Begin Given material
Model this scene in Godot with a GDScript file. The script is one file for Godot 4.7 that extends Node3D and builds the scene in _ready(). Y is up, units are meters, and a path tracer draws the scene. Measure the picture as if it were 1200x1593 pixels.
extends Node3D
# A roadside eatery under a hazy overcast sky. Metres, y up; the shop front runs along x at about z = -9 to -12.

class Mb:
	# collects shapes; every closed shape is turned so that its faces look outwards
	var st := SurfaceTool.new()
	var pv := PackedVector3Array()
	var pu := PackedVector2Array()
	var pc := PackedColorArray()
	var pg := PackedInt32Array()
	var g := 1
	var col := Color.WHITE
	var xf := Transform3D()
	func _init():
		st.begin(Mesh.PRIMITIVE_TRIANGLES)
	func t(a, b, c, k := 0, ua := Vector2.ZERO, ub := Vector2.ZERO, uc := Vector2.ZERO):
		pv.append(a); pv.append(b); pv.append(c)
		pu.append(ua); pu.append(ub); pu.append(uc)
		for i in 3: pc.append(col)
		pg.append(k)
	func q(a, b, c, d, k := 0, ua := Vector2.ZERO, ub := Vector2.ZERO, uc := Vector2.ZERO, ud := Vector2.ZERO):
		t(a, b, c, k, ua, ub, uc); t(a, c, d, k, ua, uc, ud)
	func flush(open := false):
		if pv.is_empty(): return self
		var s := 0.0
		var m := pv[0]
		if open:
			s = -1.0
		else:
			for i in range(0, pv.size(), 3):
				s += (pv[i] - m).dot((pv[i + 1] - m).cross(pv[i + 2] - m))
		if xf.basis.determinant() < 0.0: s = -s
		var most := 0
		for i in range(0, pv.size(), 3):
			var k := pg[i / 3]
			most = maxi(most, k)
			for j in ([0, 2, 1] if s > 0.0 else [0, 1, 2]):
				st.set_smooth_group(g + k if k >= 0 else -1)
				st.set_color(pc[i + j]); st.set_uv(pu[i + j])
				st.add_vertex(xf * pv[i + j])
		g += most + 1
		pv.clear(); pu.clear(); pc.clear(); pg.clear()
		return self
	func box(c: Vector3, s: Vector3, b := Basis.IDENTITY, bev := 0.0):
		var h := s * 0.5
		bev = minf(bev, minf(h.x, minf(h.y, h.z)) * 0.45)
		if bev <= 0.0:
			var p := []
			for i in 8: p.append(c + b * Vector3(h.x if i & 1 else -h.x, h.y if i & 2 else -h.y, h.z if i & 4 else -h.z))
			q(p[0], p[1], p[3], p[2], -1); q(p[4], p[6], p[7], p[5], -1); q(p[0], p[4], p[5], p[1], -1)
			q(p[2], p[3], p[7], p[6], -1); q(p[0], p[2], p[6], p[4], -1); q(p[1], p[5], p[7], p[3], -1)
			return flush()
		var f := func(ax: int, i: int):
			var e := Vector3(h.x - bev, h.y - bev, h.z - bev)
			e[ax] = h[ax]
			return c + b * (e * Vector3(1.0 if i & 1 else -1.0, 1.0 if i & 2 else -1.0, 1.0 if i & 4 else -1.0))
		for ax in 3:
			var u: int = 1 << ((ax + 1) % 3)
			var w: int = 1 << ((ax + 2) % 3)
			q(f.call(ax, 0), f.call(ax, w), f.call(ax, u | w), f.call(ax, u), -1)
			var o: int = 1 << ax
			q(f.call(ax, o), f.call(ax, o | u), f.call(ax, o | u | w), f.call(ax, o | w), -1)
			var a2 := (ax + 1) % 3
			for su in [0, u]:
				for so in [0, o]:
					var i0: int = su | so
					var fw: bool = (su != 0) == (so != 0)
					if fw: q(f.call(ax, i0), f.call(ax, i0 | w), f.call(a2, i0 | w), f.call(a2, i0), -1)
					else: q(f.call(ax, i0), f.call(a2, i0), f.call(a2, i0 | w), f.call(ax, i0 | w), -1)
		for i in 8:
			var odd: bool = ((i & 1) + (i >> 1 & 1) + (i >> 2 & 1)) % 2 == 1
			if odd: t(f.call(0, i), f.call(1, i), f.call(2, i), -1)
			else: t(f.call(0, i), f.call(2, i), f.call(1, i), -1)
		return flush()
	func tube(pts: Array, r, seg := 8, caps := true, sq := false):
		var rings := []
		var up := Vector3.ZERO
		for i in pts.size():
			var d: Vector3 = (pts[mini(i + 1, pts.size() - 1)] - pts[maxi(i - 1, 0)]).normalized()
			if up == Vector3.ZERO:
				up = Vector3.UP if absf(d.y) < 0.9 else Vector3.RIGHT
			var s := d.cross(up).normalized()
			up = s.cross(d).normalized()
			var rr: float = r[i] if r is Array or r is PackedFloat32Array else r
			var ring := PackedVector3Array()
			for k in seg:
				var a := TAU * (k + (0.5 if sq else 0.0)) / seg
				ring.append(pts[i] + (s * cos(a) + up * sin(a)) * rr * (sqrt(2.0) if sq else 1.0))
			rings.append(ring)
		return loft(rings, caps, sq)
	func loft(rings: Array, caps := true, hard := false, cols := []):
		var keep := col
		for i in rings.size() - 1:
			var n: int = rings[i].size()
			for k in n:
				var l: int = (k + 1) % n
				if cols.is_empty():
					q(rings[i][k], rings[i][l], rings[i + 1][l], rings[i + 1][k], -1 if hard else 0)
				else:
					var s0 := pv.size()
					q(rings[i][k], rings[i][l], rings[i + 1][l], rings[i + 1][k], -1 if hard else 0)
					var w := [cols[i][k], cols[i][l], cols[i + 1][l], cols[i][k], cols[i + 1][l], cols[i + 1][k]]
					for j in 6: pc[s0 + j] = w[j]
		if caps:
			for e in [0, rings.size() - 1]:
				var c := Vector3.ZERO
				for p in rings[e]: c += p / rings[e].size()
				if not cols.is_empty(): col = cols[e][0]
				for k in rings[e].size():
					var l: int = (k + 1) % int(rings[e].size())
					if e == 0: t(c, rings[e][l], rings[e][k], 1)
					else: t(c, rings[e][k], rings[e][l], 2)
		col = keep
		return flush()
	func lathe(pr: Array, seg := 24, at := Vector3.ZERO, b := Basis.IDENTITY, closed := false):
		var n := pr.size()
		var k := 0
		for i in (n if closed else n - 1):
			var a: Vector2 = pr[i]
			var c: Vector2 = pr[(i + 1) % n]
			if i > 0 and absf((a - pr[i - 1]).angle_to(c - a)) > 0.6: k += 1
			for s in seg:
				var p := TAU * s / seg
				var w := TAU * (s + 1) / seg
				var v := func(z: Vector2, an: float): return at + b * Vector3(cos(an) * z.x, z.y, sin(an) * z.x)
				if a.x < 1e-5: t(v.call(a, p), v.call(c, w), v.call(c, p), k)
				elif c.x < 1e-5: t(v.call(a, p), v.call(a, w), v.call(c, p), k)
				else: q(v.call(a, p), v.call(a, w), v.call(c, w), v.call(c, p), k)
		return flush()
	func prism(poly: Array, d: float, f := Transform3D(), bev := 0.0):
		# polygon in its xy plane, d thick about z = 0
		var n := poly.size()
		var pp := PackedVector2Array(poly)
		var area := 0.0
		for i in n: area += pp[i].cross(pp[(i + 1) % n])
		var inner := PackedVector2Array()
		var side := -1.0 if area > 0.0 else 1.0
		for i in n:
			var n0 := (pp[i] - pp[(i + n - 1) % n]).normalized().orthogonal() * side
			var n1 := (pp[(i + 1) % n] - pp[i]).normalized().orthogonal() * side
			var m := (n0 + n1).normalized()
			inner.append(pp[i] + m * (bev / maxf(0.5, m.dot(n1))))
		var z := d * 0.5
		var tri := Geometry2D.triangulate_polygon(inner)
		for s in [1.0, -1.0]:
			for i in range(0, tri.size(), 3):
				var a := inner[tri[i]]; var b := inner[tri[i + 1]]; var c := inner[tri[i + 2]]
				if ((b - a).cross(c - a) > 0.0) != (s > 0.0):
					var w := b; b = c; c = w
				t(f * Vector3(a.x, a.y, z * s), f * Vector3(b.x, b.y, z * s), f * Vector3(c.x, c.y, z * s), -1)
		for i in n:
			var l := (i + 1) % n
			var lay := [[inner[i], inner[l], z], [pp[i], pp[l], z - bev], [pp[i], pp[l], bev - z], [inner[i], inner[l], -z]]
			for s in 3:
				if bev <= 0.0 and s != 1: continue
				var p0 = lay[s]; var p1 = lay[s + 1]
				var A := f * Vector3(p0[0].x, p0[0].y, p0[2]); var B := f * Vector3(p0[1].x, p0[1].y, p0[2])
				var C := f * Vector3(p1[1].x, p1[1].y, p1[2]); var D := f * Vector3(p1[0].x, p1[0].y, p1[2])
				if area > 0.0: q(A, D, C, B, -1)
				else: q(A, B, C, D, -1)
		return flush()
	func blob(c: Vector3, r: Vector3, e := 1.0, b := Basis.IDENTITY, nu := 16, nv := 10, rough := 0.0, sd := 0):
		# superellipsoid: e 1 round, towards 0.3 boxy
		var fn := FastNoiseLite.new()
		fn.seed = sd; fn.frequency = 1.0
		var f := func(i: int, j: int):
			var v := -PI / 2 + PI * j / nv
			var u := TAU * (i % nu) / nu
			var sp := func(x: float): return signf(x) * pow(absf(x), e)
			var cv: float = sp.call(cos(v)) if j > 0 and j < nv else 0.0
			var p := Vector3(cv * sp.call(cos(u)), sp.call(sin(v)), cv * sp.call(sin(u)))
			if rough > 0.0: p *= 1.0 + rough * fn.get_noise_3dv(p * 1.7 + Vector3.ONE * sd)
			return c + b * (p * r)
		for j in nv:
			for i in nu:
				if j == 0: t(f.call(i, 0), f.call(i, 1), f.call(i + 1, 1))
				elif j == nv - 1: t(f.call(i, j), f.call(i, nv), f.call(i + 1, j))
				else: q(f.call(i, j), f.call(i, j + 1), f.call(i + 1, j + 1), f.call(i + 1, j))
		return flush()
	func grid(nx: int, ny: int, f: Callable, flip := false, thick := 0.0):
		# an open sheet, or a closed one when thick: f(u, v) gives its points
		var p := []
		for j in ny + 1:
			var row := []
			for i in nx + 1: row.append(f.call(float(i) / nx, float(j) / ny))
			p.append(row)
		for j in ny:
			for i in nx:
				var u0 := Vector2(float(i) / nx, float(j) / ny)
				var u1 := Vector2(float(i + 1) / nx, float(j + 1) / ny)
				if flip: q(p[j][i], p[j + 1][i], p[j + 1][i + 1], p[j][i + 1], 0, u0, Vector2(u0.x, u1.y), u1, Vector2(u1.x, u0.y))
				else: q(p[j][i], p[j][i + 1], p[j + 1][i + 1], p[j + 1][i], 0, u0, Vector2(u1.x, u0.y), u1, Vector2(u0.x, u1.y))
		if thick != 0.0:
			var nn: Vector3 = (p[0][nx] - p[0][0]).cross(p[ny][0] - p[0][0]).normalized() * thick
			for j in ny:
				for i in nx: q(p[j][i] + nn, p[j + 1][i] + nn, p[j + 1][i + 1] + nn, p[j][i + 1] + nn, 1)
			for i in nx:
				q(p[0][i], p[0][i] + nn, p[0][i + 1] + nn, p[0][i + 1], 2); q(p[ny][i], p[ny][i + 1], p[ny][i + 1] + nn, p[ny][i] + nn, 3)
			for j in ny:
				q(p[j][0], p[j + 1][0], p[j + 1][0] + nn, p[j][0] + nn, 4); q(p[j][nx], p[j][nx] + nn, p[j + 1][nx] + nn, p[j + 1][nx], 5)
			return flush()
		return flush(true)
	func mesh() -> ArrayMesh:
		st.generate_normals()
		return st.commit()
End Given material
* Aim
Return exactly the lines that run from the top of the listing above to the line containing "# A roadside", please, keeping both end lines and leaving out everything else.

* Task result
Model this scene in Godot with a GDScript file. The script is one file for Godot 4.7 that extends Node3D and builds the scene in _ready(). Y is up, units are meters, and a path tracer draws the scene. Measure the picture as if it were 1200x1593 pixels.
extends Node3D
# A roadside eatery under a hazy overcast sky. Metres, y up; the shop front runs along x at about z = -9 to -12.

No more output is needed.